In its growing complexity and elaboration, the admissions process appears to impressionable teen-agers as a rational and exhaustive investigation into their objective merits. But in the spiritualized meaning and methods that the colleges attach to it, and in the powerful hints of arbitrariness that attend such obscure distinctions among basically identical applicants, and in the belief that the admissions envelope or e-mail contains a message from the Fates themselves, the drama of selective admissions takes on aspects of pagan religion. After all their academic grinding and strategic self-presentation, those kids are waiting for a coin flipped by a god to stop spinning on the floor. You can see how their response in such a fateful moment, when the choice goes their way, might be swooning gratitude for the two things together—the deserved flattery by the rational procedure and the private gift from the fickle gods, who could so easily have picked a different kid. And you can see how, for kids so flattered and fate-kissed, this gratitude might later take the form of generosity—alumni donations for the élite colleges that chose them.
I don’t think Feeney does his argument any favors by continually circling back to the unproven—and likely unprovable—charge that this is some dastardly ploy by schools to increase donations. Most of the schools in question, after all, already have absurdly large endowments. But I agree that the rat race has put too much pressure on kids and parents, some of whom start trying to set their kids up for eventual success as early as pre-kindergarten.

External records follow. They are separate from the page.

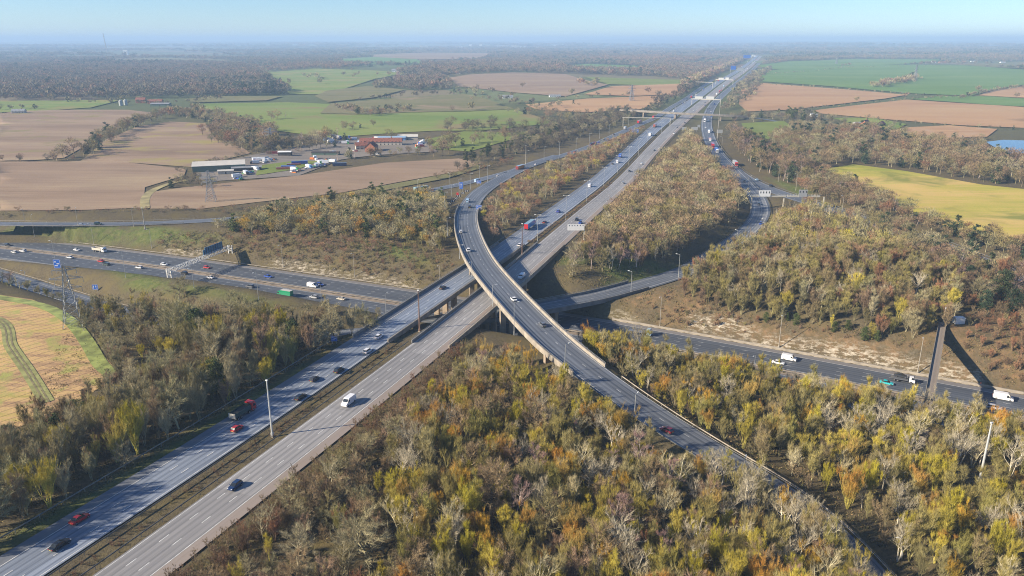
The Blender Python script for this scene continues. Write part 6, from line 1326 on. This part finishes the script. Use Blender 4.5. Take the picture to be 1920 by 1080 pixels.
# road directions: every centre line except flyover, ramp and the two slips runs away from the camera / to the right
V = [
 (car,('red','hatch'),445,806,N_,1,"red hatchback just behind the tipper lorry in the left foreground"), (tipper,('red','dkgreen','cream'),456,778,N_,1,"tipper lorry with red cab and dark green body"),
 (car,('red','saloon'),150,976,N_,1,"red saloon at the bottom left"), (car,('black','saloon'),113,1025,N_,1,"black saloon at the bottom left corner, nearest on the northbound side"),
 (car,('black','estate'),564,747,N_,1,"black car left of the long scrub reserve, third ahead of the tipper"), (car,('darkgrey','hatch'),590,713,N_,1,"dark grey hatchback between two black cars northbound"),
 (car,('black','suv'),636,697,N_,1,"black four by four behind the two white cars"), (car,('white','estate'),690,660,N_,1,"nearer of two white cars approaching the bridge northbound"),
 (car,('white','hatch'),711,633,N_,1,"farther of two white cars approaching the bridge northbound"), (car,('darkgrey','saloon'),830,541,N_,1,"dark car on the left deck of the motorway bridge"),
 (car,('white','hatch'),975,461,N_,1,"white car beyond the flyover beside the rusty mast"), (car,('darkred','saloon'),1021,418,N_,1,"dark red car passing the blue sided lorry"),
 (artic,('white','paleblue','red',16.0,4.0,'teal'),994,427,N_,1,"articulated lorry with blue sides and red rear"), (car,('blue','suv'),1047,398,N_,1,"blue car ahead of the blue sided lorry"),
 (van,('white',),1106,350,N_,1,"white van ahead of the blue car northbound"), (boxtruck,('blue','blue'),1163,295,N_,1,"blue box lorry farther up the northbound carriageway"),
 (van,('white',),1158,305,N_,1,"white van behind the blue box lorry"), (car,('darkgrey','hatch'),1149,308,N_,1,"dark car in the slow lane near the blue lorry"), (coach,('white',),1219,254,N_,1,"white coach beyond the two blue signs"),
 (artic,('darkred','rustred'),1228,238,N_,1,"dull red lorry beyond the white coach"), (van,('white',),1263,209,N_,1,"white van beneath the lane bridge"),
 (van,('white',),654,757,S_,-1,"white high roofed van in the foreground of the southbound carriageway"), (car,('darkblue','hatch'),441,914,S_,-1,"dark blue hatchback nearest the camera southbound"),
 (van,('white',5.2,2.0),978,521,S_,-1,"white van in the flyover's shadow on the right deck"), (car,('black','hatch'),1081,413,S_,-1,"black car beside a blue one under the message sign"),
 (car,('blue','hatch'),1088,419,S_,-1,"small blue car under the message sign southbound"), (car,('silver','hatch'),1168,344,S_,-1,"silver car alone on the pale southbound carriageway"),
 (car,('darkgrey','saloon'),1180,322,S_,-1,"dark saloon by the double headed lamps southbound"), (car,('white','hatch'),1203,308,S_,-1,"white hatchback left of the wooded wedge"),
 (car,('black','saloon'),1227,283,S_,-1,"black saloon next to a white car, mid southbound carriageway"), (car,('white','hatch'),1238,280,S_,-1,"white car next to a black saloon, mid southbound carriageway"),
 (car,('white','suv'),1266,251,S_,-1,"white four by four level with the wedge tip"), (car,('darkgrey','hatch'),1270,240,S_,-1,"dark hatchback level with the wedge tip"), (car,('darkblue','hatch'),1284,231,S_,-1,"dark blue car just in front of the lane bridge"),
 (artic,('white','white'),1321,228,R_s,1,"white lorry at the slip road just below the lane bridge"), (van,('white',),1328,227,R_s,1,"white van right of the white lorry below the lane bridge"),
 (boxtruck,('white','white'),1329,249,R_s,1,"white box lorry in the middle of the queue"), (car,('white','hatch'),1323,240,R_s,1,"white car left of the queue of lorries"), (car,('darkblue','saloon'),1336,248,R_s,1,"dark blue car beside the white box lorry"),
 (boxtruck,('white','rustred'),1331,264,R_s,1,"lorry with white cab and rusty red box in the queue"), (artic,('red','red'),1336,276,R_s,1,"red articulated lorry in the queue"),
 (artic,('white','blue'),1343,285,R_s,1,"articulated lorry with white cab and blue trailer leading the queue"), (artic,('red','silver',None,14.0,3.9,'cream'),1385,310,R_s,1,"lorry with bright red cab and grey trailer on the bend"),
 (car,('lblue','saloon'),1433,338,R_s,1,"pale blue saloon above the white gantry"), (car,('black','suv'),1457,350,R_s,1,"black car just above the white gantry"), (car,('white','hatch'),1516,386,R_s,1,"white car half hidden by trees right of the gantry"),
 (car,('black','hatch'),1423,384,RM,1,"black car rounding the loop road bend"), (car,('blue','hatch'),1426,421,RM,1,"blue car lower on the loop road bend"), (car,('darkgrey','hatch'),1396,341,RM,1,"dark car entering the loop road beside the hatching"),
 (van,('lblue',),877,379,F_,-1,"pale van at the top of the flyover's curve"), (car,('darkgrey','suv'),881,389,F_,-1,"dark car following the pale van on the flyover"), (car,('white','hatch'),864,436,F_,-1,"white hatchback in the upper shade of the flyover"),
 (car,('white','suv'),878,471,F_,-1,"white car part way up the flyover"), (car,('white','saloon'),963,563,F_,-1,"white saloon on the crown of the flyover"), (car,('grey','hatch'),1017,611,F_,-1,"grey car climbing the near end of the flyover"),
 (car,('darkred','hatch'),1250,809,F_,-1,"dark red car in deep shade on the descending ramp behind trees"),
 (coach,('teal',12.5),790,358,L_s,1,"pale green coach passing behind the orange shrubs"), (artic,('cream','orange','darkred',13.0,3.8,'lblue'),976,318,L_s,1,"orange and cream lorry on the far slip road"), (car,('white','hatch'),1005,309,L_s,1,"white car ahead of the orange lorry"),
 (car,('darkgrey','hatch'),1030,303,L_s,1,"dark car far ahead of the orange lorry"), (carrier,(),1112,273,L_s,1,"dark red double deck car transporter on the far slip road"), (boxtruck,('white','silver'),1168,242,L_s,1,"white box lorry ahead of the car transporter"),
 (car,('darkblue','saloon'),1151,253,L_s,1,"dark blue car behind the white box lorry"), (car,('black','hatch'),1133,263,L_s,1,"black car ahead of the car transporter"), (artic,('red','red'),1198,231,L_s,1,"red lorry behind the wide white gantry"), (artic,('silver','red'),1226,222,L_s,1,"second red lorry farther behind the wide white gantry"),
 (van,('lblue',),905,342,L_s,1,"pale blue van behind the small blue sign"),
 (car,('white','hatch'),144,470,E_,1,"white car left of the white tipper on the lower motorway"), (tipper,('white','cream','white'),187,472,E_,1,"white tipper lorry on the far carriageway of the lower motorway"),
 (car,('white','hatch'),308,497,E_,1,"white car just left of the lattice gantry"), (car,('red','hatch'),388,503,E_,1,"bright red car under the blue gantry sign"), (car,('blue','saloon'),503,520,E_,1,"bright blue saloon beyond the gantry"),
 (van,('white',),586,538,E_,1,"white van overlapping a blue car on the lower motorway"), (car,('blue','hatch'),600,535,E_,1,"blue car overlapped by a white van"), (car,('darkgrey','hatch'),3,464,E_,1,"dark car at the far left edge of the lower motorway"),
 (car,('white','hatch'),27,474,W_,-1,"leftmost white car on the near carriageway of the lower motorway"), (car,('white','suv'),44,472,W_,-1,"white four by four second from the left edge on the lower motorway"), (car,('white','saloon'),131,484,W_,-1,"white saloon level with the white tipper"),
 (car,('red','saloon'),189,491,W_,-1,"red saloon beside a dark car on the lower motorway"), (car,('dkgreen','estate'),199,497,W_,-1,"dark estate beside the red saloon"), (car,('white','estate'),261,503,W_,-1,"white estate left of the gantry's near leg"),
 (car,('black','suv'),345,514,W_,-1,"black car directly beneath the lattice gantry"), (car,('white','saloon'),394,522,W_,-1,"white saloon right of the lattice gantry"), (car,('grey','suv'),469,539,W_,-1,"grey car behind the green lorry"),
 (boxtruck,('green','green',8.0,3.4,'cream'),535,556,W_,-1,"bright green box lorry with cream roof"), (car,('silver','suv'),589,559,W_,-1,"silver car following the green lorry"), (car,('cream','saloon'),640,562,W_,-1,"cream car farthest right before the bridge"),
 (flatbed,('lblue',),1200,626,E_,1,"flatbed lorry with pale blue cab emerging from the bridge shadow"), (van,('white',),1479,675,E_,1,"white van beside the chalk bank"), (car,('white','saloon'),1459,682,E_,1,"white saloon beside the chalk bank van"),
 (flatbed,('white',8.0),1692,715,E_,1,"white recovery lorry carrying a dark car"), (car,('cyan','saloon'),1662,720,E_,1,"bright turquoise car beside the recovery lorry"), (van,('white',6.2,2.6),1880,749,E_,1,"large white van at the far right"), (car,('silver','estate'),1864,767,E_,1,"silver estate beside the large white van"),
 (car,('silver','hatch'),150,425,L_s,1,"silver car on the upper left slip road"), (car,('dkgreen','suv'),184,421,L_s,1,"dark green car on the upper left slip road"),
]
CATS = {'car':'car','van':'van','artic':'lorry','boxtruck':'lorry','tipper':'lorry','flatbed':'lorry','coach':'coach','carrier':'car transporter'}
for fn, a, px_, py_, rn, dr, lb in V: vehicle(fn, a, px_, py_, rn, dr, lb, CATS[fn.__name__])
t = vehicle(car, ('darkgrey','saloon'), 1688, 712, E_, 1, "dark saloon carried on the bed of the recovery lorry", "car"); t.location.z += 1.15
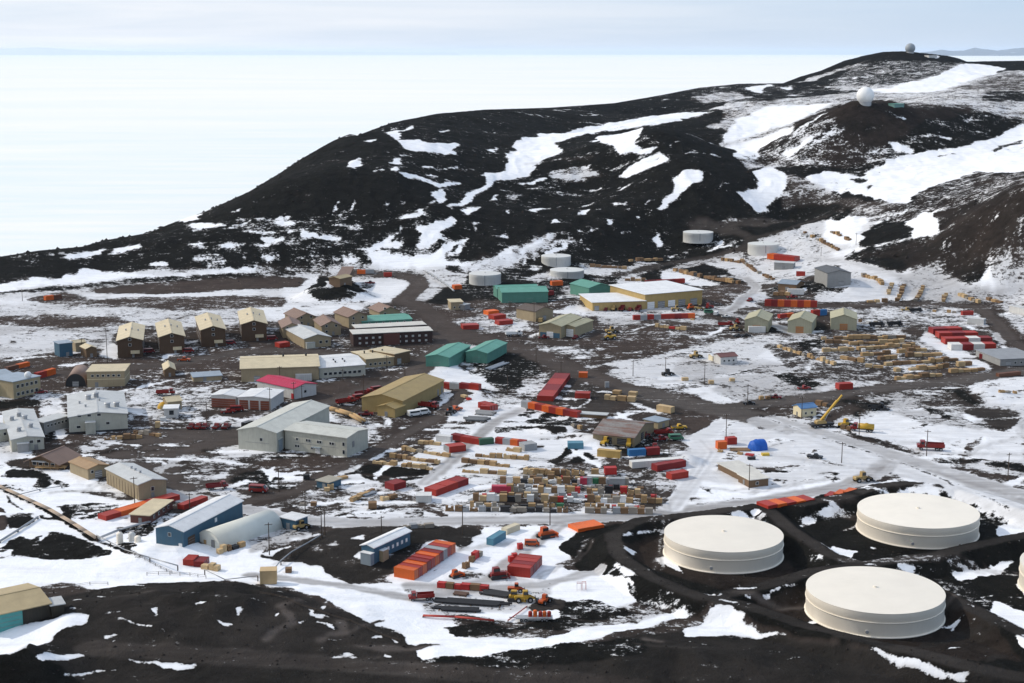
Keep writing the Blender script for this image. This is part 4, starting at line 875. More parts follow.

Now, of course, everyone doesn’t participate in this process. Indeed, relatively few do.
My wife and I both have doctorates from flagship R1 universities (Delaware and Alabama, respectively). While both are selective institutions, they’re not of the sort described in Feeney’s and so many other essays in places like the New Yorker. My oldest step-daughter recently graduated Temple, where she went on a full academic scholarship. My stepson is, for a variety of reasons, at the local junior college and we expect he’ll transition next year to a solid but not particularly competitive state school here in Virginia. My youngest step-daughter is a freshman at George Mason, a very good and somewhat selective school that happens to be a 20-minute drive from our house. My daughters, currently in 7th and 5th grade, are a ways away from college decisions but I suspect they’ll attend state schools in Virginia unless they’re competitive for truly elite schools elsewhere. (And, even then, it’s not like Virginia and William and Mary aren’t top-tier.)
Even at that level, though, there’s pressure. Mason was the “safety school” for several of my step-daughter’s high school classmates and there was some competitive angst about not getting into W&M. But her current plan is to be an elementary school teacher after graduation. There’s really no reason to sweat over institutional prestige for that and most other lines of work.
As to the nominal issue of legacy admissions, I’m rather agnostic. At the hypercompetitive schools—the Harvards and Yales of the world—it’s really hard to find a positive. Otherwise, though, there’s something to be said for family traditions and having junior attend the college where Mom and Dad met and whose teams they grew up rooting for. While it’s not really an ambition of mine, I would be perfectly happy to have my daughters go to Alabama (which is frankly a much more competitive school to get into than it was when I went) and experience the tradition there. So long as they’re qualified to get in, I don’t see much harm in my having graduated from the institution weighing in their favor.